Given the parallel development of ammonia-fuelled engines and the need to build up ammonia supply chains for marine fuel applications, there is a need to concurrently look at shoring up capabilities and supporting the drafting of guidelines, ideally harmonised across jurisdictions, for ammonia bunkering.

Scope of the study

In January 2022, GCMD commissioned a study to assess the safe bunkering of ammonia as a marine fuel and, if viable, to define the safety and operational envelopes for such end use.

The study, awarded to DNV and their consortium partners Surbana Jurong and Singapore Maritime Academy, covered six focus areas:

  • Identify and make recommendations to address technical, procedural and regulatory guidelines for ammonia transfer and bunkering

  • Recommend up to two sites in the port of Singapore for ammonia bunkering – one each for truck-to-ship and ship-to-ship ammonia bunkering modes

  • Draft technical and procedural guidelines for vessels and equipment, including processes in the supply chain, taking into consideration regulatory concerns

  • Generate a generic CAPEX model for cost estimation of ammonia bunkering infrastructure

  • Develop competency standards for manpower and relevant certifications required for bunkering operations

  • Validate & finalise findings with industry stakeholders across the supply chain


The study's findings were shared on 27 April 2023, with the following key findings:


  • Demand projections estimate that Singapore will need to avail 2 MTPA of ammonia bunker by mid 2030’s; one bunker barge with 15,000 cbm capacity is required to support this demand.


  • The study assessed risks associated with site-appropriate operational concepts of cross-dock breakbulk at the Advario Terminal (at 1500 cbm/h), shore-to-ship bunkering at the Vopak Terminal (9 cbm/h) and breakbulk and bunkering operations at Raffles Reserved Anchorage (700 cbm/h; with other flow rates for sensitivity analysis.


  • The cumulative individual injury and fatality risks for pilot operations and existing commercial operations at land-based sites are below the threshold set by Singapore’s Ministry of Manpower (MOM), Major Hazards Department (MHD) guidelines.

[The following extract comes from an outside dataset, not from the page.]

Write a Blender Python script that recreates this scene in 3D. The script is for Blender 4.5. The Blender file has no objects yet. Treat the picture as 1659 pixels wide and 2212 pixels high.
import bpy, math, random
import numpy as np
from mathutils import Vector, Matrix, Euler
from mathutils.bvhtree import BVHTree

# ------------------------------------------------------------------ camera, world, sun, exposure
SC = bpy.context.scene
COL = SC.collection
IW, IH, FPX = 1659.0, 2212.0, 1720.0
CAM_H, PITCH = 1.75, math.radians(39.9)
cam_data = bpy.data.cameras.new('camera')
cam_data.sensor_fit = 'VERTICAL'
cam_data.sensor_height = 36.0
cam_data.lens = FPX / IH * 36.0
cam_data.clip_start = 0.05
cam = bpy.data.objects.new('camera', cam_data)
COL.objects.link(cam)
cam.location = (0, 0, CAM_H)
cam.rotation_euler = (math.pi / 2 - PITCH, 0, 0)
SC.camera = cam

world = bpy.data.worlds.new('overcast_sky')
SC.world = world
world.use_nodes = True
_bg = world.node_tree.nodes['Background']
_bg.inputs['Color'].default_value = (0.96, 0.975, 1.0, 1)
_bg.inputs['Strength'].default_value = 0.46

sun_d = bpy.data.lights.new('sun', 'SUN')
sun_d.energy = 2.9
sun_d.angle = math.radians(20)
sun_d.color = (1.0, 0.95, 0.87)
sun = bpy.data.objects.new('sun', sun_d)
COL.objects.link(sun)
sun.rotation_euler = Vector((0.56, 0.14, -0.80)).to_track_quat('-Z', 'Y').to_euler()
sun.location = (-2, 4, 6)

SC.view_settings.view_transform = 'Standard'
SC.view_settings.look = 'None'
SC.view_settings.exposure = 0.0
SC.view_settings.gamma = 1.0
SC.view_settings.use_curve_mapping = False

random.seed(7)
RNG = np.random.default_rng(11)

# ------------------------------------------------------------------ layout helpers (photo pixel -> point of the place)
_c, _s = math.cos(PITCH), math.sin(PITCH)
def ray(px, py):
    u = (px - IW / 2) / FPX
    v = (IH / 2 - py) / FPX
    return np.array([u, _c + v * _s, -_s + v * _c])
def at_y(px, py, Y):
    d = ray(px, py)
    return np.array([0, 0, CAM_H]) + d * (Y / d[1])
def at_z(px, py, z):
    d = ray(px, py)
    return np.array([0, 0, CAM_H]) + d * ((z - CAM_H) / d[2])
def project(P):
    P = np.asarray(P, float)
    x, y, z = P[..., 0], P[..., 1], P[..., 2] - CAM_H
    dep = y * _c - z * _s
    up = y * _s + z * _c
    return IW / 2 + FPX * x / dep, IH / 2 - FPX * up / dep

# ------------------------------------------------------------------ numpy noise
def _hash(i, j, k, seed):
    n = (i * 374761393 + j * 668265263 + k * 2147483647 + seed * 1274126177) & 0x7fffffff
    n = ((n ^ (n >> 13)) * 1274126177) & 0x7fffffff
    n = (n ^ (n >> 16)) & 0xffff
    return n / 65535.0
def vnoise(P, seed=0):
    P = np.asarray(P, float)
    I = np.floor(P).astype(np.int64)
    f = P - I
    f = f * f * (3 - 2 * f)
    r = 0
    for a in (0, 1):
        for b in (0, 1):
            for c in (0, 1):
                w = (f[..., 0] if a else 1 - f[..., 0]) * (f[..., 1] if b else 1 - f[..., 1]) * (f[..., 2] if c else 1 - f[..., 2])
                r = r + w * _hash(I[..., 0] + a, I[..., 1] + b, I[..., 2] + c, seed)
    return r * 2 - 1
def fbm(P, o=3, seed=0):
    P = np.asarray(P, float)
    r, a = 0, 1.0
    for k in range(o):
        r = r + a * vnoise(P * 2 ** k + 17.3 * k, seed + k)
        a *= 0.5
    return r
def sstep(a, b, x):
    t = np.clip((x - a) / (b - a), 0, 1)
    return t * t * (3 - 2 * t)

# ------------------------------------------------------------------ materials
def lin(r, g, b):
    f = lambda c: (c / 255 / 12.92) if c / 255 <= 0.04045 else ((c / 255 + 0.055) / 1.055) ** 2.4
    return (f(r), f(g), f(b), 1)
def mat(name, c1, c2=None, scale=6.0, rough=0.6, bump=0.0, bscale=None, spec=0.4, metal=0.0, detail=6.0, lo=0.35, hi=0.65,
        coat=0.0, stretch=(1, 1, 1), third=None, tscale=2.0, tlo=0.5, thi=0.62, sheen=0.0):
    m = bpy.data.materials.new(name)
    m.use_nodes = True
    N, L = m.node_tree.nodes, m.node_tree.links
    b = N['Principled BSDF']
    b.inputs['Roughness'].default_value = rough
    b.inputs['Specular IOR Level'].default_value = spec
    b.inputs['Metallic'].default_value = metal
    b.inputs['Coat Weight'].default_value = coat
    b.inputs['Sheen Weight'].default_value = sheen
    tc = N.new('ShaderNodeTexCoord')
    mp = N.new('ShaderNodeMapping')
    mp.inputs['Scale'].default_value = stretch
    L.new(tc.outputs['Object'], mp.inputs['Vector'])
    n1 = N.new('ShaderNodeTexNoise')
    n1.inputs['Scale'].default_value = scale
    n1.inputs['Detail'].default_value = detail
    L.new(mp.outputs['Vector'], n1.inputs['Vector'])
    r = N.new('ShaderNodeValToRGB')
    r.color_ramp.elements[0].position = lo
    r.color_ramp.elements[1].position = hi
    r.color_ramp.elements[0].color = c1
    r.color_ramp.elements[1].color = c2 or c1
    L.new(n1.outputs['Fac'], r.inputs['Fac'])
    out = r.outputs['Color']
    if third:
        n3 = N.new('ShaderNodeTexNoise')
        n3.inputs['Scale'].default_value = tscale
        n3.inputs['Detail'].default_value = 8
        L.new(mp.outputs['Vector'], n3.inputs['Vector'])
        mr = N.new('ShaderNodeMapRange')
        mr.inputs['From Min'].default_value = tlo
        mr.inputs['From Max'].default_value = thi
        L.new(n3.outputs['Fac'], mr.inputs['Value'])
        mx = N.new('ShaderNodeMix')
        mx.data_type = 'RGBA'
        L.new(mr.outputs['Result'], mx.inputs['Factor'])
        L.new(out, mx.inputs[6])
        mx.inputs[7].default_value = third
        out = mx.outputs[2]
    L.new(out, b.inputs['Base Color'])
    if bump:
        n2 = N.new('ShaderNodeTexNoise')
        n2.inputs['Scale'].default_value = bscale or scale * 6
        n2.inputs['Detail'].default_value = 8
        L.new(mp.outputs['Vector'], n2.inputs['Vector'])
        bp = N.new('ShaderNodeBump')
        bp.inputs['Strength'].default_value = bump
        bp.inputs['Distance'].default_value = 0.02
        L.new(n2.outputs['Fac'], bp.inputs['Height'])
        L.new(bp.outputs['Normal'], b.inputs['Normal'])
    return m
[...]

  • A safety zone of 300 m was estimated for a transfer flow rate of up to 700 cbm/h at anchorage; this is comparable to the flow rates determined for LNG bunkering in its early days.


  • The upfront investment to ready the land-based sites for ammonia bunkering pilots is in the order of SG$1-10 M, depending on existing infrastructure.


  • Of 400 risks identified for the four concepts at three locations, all were low or mitigable with proper safety measures.